Vitrined Parks, picnics and reclaiming the city: Saba Innab's intervetion at Makan
Conversations around citizenship and the relationship between the inhabitants of Amman to their city has been a topic dwelled on many times in the past years. Ideas and theories related to the city and the public space in light of urban development / regeneration, gentrification, regional and social politics are all heavily discussed, raising questions about citizenship and ultimately reflecting on how people identify with and develop a sense of ownership to their city.
In light of these issues we can step into a reading of Saba Innab's intervention at Makan, entitled 'Park'.
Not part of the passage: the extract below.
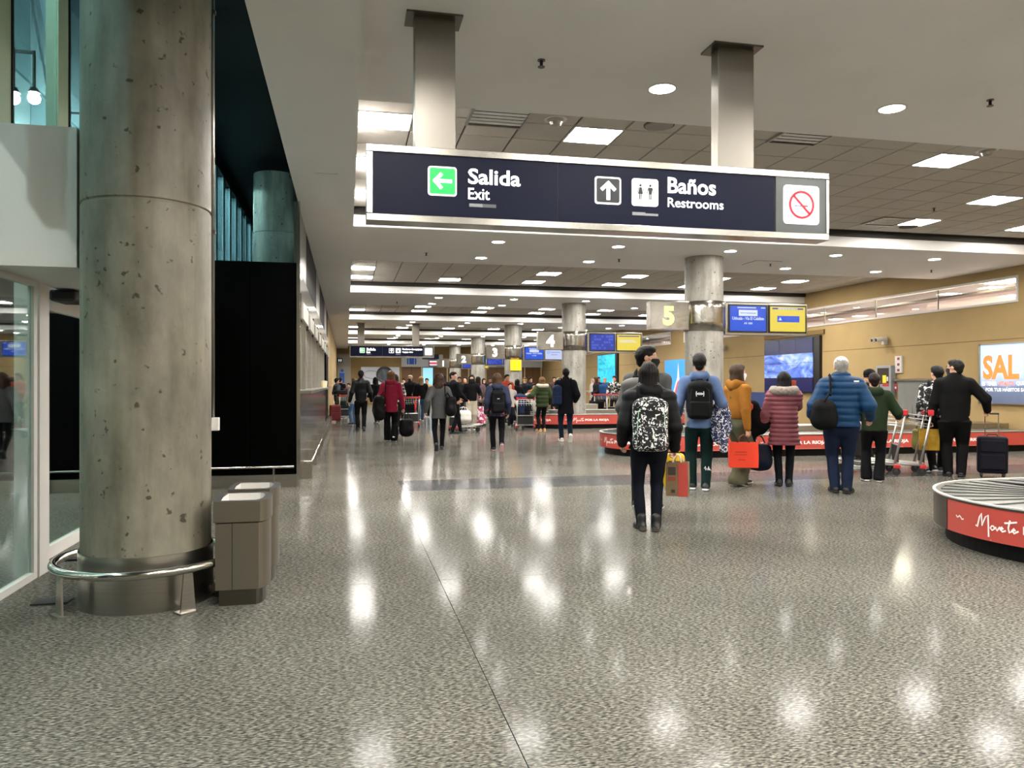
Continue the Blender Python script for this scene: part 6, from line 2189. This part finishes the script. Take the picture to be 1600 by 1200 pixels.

Upon entry the viewer is confronted with a vitrine partitioning the main hall of Makan, on the vitrine's plane spells the word Aam(which in Arabic means public). The other side of the partition houses a patch of grass, squarely centered in a whitened room. The grass patch is adjacent to the balcony which opens onto a view of downtown Amman. Automatically, the partitioning between the viewer and the grass, something subconsciously associated with parks / outdoors / picnics, creates a distance that forces the viewer to contemplate the publicness of what is seemingly public. Audiences stand at a distance from the vitrine, and peer over it to get a closer look at the specimen of precious lush green on the other side.
The rest of the exhibition follows through a side hallway and into a room in which a frieze of photo-collages of cityscapes from the surrounding neighborhoods of downtown Amman continue from the wall and onto the windows. The room also opens back onto the grass patch and the balcony.
In the text for the exhibition, Saba describes Amman as "A rural city that is suffocating from the inconsistencies of scales, egos and representations...where the experience of a place and places of experience withdraw into becoming an image and commodity, signs articulated with the promise of a contemporary living- a picnic on the highway with a casserole of Mujaddarah (dish of rice and lentils) appears to me as the right way to do it!"
The cityscapes playfully offers another alternative in which the city is for the people. In one part hills are connected across the valleys with enormous washing lines, or colossal figures walk from one hill to another across a horizontal ladder. In another, children on the edge of a residential area are playing by the side of a river; in the backdrop an enormous ferris wheel sits amidst a neighborhood of downtown Amman. These playful, imaginings, continue from the walls of the room onto the windows, and drawings of people on swings are juxtaposed onto a real view of the city, carrying the fantasy into reality.
While Saba's work presents a fantastical proposition in which the city becomes a playground for the people, the larger than life sizes implying a somewhat surrealistic occupation of the city by the inhabitants. There is however a sense of nostalgia, a reminiscing on the past memory of the city in which the river still ran through it at Ras El Ein, children played in the neighborhood, and washing lines blurred the boundaries between the private and public .
Whether a reflection on the past dynamics of life in the city as remembered and narrated by the older generation's memory of Amman 'in the old days' (Ayyam zaman). if the work is commentary on urbanism "that is generated by boundaries and constantly fed by politics of exclusions and inclusions" as explained in the exbihition text. The work ultimately offers a contemplation on the relationship between citizenship and the public space.
Yet a vitrined park inside the space of Makan -which in a sense brings the public arena into the private- may offer another reading in which the park as a space accessible to all, becomes an isolated experience within a private and closed off building. This understanding can come in relation to the everyday reality seen as a consequence to current trends of urbanism; hence the work becomes an illustration of peoples concerns. This notion is further illustrated by the audience who were reluctant to step on the grass only walking around it, avoiding any contact with it, which is contrary to the subconscious attraction to green spaces usually prompting physical engagement.
Did the work fail to engage the audience in its ideas? Or can we read into this as a reflection on peoples habits and ideas towards parks and spaces of leisure, especially in light of the (seemingly) national definition of the ideal picnic location as one under a row of trees off the noisy, polluted highway heading to the airport.